• _REQUIREMENT_: Repeat exactly each line of the data provided below.

• _GIVEN INFORMATION_:

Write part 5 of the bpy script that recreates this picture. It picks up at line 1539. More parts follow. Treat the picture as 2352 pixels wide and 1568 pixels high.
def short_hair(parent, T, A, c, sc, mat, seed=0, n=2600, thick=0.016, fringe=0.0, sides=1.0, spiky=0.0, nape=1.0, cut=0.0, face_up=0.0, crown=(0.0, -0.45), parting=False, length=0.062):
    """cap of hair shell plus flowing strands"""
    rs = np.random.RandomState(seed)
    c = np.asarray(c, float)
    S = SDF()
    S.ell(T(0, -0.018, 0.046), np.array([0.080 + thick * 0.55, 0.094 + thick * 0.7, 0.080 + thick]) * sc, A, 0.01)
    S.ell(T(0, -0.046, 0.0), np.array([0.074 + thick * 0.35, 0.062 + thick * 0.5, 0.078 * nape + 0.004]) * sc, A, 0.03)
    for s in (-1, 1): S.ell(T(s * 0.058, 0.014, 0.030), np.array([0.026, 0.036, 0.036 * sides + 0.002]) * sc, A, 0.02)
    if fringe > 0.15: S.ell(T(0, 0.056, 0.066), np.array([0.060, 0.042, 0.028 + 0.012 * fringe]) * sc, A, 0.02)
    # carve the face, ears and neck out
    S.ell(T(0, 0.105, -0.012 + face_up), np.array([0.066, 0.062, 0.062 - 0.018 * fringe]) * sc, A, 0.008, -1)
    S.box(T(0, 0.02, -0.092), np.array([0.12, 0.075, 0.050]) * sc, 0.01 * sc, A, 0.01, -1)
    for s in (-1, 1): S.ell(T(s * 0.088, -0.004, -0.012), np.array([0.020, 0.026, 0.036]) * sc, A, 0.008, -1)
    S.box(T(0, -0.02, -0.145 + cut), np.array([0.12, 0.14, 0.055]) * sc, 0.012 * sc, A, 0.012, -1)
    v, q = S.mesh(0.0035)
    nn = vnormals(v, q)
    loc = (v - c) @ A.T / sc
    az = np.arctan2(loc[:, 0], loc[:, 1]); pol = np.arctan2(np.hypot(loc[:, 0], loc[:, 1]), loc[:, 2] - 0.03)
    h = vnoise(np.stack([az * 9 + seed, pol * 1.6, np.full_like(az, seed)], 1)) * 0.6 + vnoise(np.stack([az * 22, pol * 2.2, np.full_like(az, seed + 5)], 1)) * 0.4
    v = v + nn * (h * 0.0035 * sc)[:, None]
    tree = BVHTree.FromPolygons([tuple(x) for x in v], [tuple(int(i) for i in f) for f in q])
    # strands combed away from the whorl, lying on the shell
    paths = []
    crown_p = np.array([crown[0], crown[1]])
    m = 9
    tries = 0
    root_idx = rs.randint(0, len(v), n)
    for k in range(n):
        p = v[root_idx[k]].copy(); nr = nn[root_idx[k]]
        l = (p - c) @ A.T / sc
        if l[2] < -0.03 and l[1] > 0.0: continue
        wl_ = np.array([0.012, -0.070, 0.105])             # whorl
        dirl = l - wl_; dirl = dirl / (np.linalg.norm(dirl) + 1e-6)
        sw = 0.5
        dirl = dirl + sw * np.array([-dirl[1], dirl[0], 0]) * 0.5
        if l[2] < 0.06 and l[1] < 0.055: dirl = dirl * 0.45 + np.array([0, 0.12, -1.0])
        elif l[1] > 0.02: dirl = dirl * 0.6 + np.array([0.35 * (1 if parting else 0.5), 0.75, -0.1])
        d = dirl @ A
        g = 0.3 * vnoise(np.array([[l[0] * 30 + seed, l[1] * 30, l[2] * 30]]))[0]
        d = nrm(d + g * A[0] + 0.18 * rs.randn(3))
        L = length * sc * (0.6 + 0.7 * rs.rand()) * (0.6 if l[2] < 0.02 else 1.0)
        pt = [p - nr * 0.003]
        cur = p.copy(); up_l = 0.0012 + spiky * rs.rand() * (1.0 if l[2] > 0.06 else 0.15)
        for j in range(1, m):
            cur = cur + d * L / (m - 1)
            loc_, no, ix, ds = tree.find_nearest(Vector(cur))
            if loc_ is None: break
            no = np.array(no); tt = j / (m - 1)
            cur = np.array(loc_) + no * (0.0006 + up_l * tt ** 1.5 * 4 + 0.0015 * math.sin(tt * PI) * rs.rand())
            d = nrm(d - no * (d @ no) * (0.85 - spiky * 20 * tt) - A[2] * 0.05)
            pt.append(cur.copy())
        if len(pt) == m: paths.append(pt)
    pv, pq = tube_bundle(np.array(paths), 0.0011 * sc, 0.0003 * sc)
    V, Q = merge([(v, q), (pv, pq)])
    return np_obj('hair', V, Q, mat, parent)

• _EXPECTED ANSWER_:
Write part 5 of the bpy script that recreates this picture. It picks up at line 1539. More parts follow. Treat the picture as 2352 pixels wide and 1568 pixels high.
def short_hair(parent, T, A, c, sc, mat, seed=0, n=2600, thick=0.016, fringe=0.0, sides=1.0, spiky=0.0, nape=1.0, cut=0.0, face_up=0.0, crown=(0.0, -0.45), parting=False, length=0.062):
    """cap of hair shell plus flowing strands"""
    rs = np.random.RandomState(seed)
    c = np.asarray(c, float)
    S = SDF()
    S.ell(T(0, -0.018, 0.046), np.array([0.080 + thick * 0.55, 0.094 + thick * 0.7, 0.080 + thick]) * sc, A, 0.01)
    S.ell(T(0, -0.046, 0.0), np.array([0.074 + thick * 0.35, 0.062 + thick * 0.5, 0.078 * nape + 0.004]) * sc, A, 0.03)
    for s in (-1, 1): S.ell(T(s * 0.058, 0.014, 0.030), np.array([0.026, 0.036, 0.036 * sides + 0.002]) * sc, A, 0.02)
    if fringe > 0.15: S.ell(T(0, 0.056, 0.066), np.array([0.060, 0.042, 0.028 + 0.012 * fringe]) * sc, A, 0.02)
    # carve the face, ears and neck out
    S.ell(T(0, 0.105, -0.012 + face_up), np.array([0.066, 0.062, 0.062 - 0.018 * fringe]) * sc, A, 0.008, -1)
    S.box(T(0, 0.02, -0.092), np.array([0.12, 0.075, 0.050]) * sc, 0.01 * sc, A, 0.01, -1)
    for s in (-1, 1): S.ell(T(s * 0.088, -0.004, -0.012), np.array([0.020, 0.026, 0.036]) * sc, A, 0.008, -1)
    S.box(T(0, -0.02, -0.145 + cut), np.array([0.12, 0.14, 0.055]) * sc, 0.012 * sc, A, 0.012, -1)
    v, q = S.mesh(0.0035)
    nn = vnormals(v, q)
    loc = (v - c) @ A.T / sc
    az = np.arctan2(loc[:, 0], loc[:, 1]); pol = np.arctan2(np.hypot(loc[:, 0], loc[:, 1]), loc[:, 2] - 0.03)
    h = vnoise(np.stack([az * 9 + seed, pol * 1.6, np.full_like(az, seed)], 1)) * 0.6 + vnoise(np.stack([az * 22, pol * 2.2, np.full_like(az, seed + 5)], 1)) * 0.4
    v = v + nn * (h * 0.0035 * sc)[:, None]
    tree = BVHTree.FromPolygons([tuple(x) for x in v], [tuple(int(i) for i in f) for f in q])
    # strands combed away from the whorl, lying on the shell
    paths = []
    crown_p = np.array([crown[0], crown[1]])
    m = 9
    tries = 0
    root_idx = rs.randint(0, len(v), n)
    for k in range(n):
        p = v[root_idx[k]].copy(); nr = nn[root_idx[k]]
        l = (p - c) @ A.T / sc
        if l[2] < -0.03 and l[1] > 0.0: continue
        wl_ = np.array([0.012, -0.070, 0.105])             # whorl
        dirl = l - wl_; dirl = dirl / (np.linalg.norm(dirl) + 1e-6)
        sw = 0.5
        dirl = dirl + sw * np.array([-dirl[1], dirl[0], 0]) * 0.5
        if l[2] < 0.06 and l[1] < 0.055: dirl = dirl * 0.45 + np.array([0, 0.12, -1.0])
        elif l[1] > 0.02: dirl = dirl * 0.6 + np.array([0.35 * (1 if parting else 0.5), 0.75, -0.1])
        d = dirl @ A
        g = 0.3 * vnoise(np.array([[l[0] * 30 + seed, l[1] * 30, l[2] * 30]]))[0]
        d = nrm(d + g * A[0] + 0.18 * rs.randn(3))
        L = length * sc * (0.6 + 0.7 * rs.rand()) * (0.6 if l[2] < 0.02 else 1.0)
        pt = [p - nr * 0.003]
        cur = p.copy(); up_l = 0.0012 + spiky * rs.rand() * (1.0 if l[2] > 0.06 else 0.15)
        for j in range(1, m):
            cur = cur + d * L / (m - 1)
            loc_, no, ix, ds = tree.find_nearest(Vector(cur))
            if loc_ is None: break
            no = np.array(no); tt = j / (m - 1)
            cur = np.array(loc_) + no * (0.0006 + up_l * tt ** 1.5 * 4 + 0.0015 * math.sin(tt * PI) * rs.rand())
            d = nrm(d - no * (d @ no) * (0.85 - spiky * 20 * tt) - A[2] * 0.05)
            pt.append(cur.copy())
        if len(pt) == m: paths.append(pt)
    pv, pq = tube_bundle(np.array(paths), 0.0011 * sc, 0.0003 * sc)
    V, Q = merge([(v, q), (pv, pq)])
    return np_obj('hair', V, Q, mat, parent)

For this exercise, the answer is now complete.